Tuesday, January 08, 2008

AT&T and Other ISPs May Be Getting Ready to Filter Your Traffic

Brad Stone writes on The New York Times' Bits Blog:

For the past fifteen years, Internet service providers have acted - to use an old cliche - as wide-open information super-highways, letting data flow uninterrupted and unimpeded between users and the Internet.

But ISPs may be about to embrace a new metaphor: traffic cop.

At a small panel discussion about digital piracy here at NBC’s booth on the Consumer Electronics Show floor, representatives from NBC, Microsoft, several digital filtering companies and telecom giant AT&T said the time was right to start filtering for copyrighted content at the network level.

Such filtering for pirated material already occurs on sites like YouTube and Microsoft’s Soapbox, and on some university networks.

Network-level filtering means your Internet service provider – Comcast, AT&T, EarthLink, or whoever you send that monthly check to – could soon start sniffing your digital packets, looking for material that infringes on someone’s copyright.

More here.

1 Comments:

At Wed Jan 09, 03:32:00 AM PST, Anonymous Anonymous said...

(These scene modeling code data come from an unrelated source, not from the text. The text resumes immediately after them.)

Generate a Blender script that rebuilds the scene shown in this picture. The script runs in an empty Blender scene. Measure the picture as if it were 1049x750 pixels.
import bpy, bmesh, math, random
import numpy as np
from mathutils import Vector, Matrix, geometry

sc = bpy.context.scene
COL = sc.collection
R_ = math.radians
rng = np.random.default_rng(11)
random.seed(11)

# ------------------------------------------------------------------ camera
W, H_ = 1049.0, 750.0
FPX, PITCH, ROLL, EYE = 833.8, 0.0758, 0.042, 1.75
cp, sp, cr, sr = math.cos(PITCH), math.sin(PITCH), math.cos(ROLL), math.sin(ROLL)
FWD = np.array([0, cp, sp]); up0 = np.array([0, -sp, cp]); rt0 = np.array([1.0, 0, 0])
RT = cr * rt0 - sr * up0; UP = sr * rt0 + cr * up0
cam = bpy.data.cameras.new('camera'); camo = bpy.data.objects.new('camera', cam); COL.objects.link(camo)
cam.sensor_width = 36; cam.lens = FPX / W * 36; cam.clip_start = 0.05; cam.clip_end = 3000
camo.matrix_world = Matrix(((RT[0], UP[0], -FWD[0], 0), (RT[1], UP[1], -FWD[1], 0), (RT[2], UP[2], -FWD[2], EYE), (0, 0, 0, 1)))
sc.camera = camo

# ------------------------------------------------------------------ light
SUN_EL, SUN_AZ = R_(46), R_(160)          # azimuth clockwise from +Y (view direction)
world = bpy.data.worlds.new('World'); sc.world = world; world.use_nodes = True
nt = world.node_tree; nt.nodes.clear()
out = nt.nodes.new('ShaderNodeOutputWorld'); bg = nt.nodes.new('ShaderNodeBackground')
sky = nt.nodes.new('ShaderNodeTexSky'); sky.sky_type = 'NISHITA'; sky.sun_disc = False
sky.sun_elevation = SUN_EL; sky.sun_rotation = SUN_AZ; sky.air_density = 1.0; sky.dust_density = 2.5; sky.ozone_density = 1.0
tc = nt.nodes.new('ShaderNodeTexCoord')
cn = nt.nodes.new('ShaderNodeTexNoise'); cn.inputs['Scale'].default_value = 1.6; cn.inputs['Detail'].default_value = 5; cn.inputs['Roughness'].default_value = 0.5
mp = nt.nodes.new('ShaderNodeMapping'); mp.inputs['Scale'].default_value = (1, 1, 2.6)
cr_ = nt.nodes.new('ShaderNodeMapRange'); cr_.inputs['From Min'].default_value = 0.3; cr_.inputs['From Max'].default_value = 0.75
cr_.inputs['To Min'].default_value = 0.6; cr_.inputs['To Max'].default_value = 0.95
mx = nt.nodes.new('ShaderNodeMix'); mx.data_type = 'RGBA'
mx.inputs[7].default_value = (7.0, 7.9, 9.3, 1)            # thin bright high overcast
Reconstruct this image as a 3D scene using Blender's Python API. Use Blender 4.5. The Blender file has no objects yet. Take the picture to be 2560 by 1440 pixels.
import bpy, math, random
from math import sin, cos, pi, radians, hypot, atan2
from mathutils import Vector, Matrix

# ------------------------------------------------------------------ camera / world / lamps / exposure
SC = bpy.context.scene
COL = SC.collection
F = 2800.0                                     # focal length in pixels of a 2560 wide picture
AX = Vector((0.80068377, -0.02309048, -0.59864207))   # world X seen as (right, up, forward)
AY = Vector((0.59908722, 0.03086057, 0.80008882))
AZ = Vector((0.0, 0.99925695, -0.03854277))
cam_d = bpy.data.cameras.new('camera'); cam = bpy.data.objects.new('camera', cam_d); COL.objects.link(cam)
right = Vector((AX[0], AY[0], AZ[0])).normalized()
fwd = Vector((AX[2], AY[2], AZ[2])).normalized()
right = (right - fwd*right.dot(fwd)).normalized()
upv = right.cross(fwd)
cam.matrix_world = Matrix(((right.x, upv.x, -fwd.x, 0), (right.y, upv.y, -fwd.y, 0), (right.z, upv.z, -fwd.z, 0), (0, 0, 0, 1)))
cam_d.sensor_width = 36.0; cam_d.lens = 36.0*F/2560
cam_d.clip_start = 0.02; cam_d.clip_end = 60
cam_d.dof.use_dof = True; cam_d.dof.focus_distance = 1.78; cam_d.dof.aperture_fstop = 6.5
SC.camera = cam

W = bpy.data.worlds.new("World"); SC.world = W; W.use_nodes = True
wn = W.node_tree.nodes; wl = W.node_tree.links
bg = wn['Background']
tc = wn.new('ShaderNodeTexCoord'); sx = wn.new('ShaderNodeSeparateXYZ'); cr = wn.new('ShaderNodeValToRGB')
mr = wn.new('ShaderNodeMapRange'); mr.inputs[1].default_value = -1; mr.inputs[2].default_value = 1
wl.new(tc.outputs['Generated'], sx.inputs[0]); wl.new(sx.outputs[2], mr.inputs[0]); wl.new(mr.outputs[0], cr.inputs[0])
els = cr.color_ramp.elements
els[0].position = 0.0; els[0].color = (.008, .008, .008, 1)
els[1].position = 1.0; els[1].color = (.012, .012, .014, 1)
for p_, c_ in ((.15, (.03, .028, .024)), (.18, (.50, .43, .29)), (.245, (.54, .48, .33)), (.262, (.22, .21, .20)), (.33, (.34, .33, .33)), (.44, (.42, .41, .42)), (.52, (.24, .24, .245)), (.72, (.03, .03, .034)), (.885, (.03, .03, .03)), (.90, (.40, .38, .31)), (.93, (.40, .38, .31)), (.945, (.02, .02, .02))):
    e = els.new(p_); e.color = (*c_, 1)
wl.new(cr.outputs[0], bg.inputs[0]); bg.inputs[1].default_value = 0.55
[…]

This will become interesting. The FCC has decided to investigate Comcast's practice of filtering bittorrent traffic.
http://ap.google.com/article/ALeqM5gyYIyHWl3sEg1ZktvVRLdlmQ5hpwD8U1UOFO0
http://www.news.com/8301-10784_3-9845889-7.html

Choice quotes from the AP article:

The Federal Communications Commission will investigate complaints that Comcast Corp. actively interferes with Internet traffic as its subscribers try to share files online, FCC Chairman Kevin Martin said Tuesday.
...
Comcast denies that it blocks file sharing, but acknowledged after the AP story that it was "delaying" some of the traffic between computers that share files.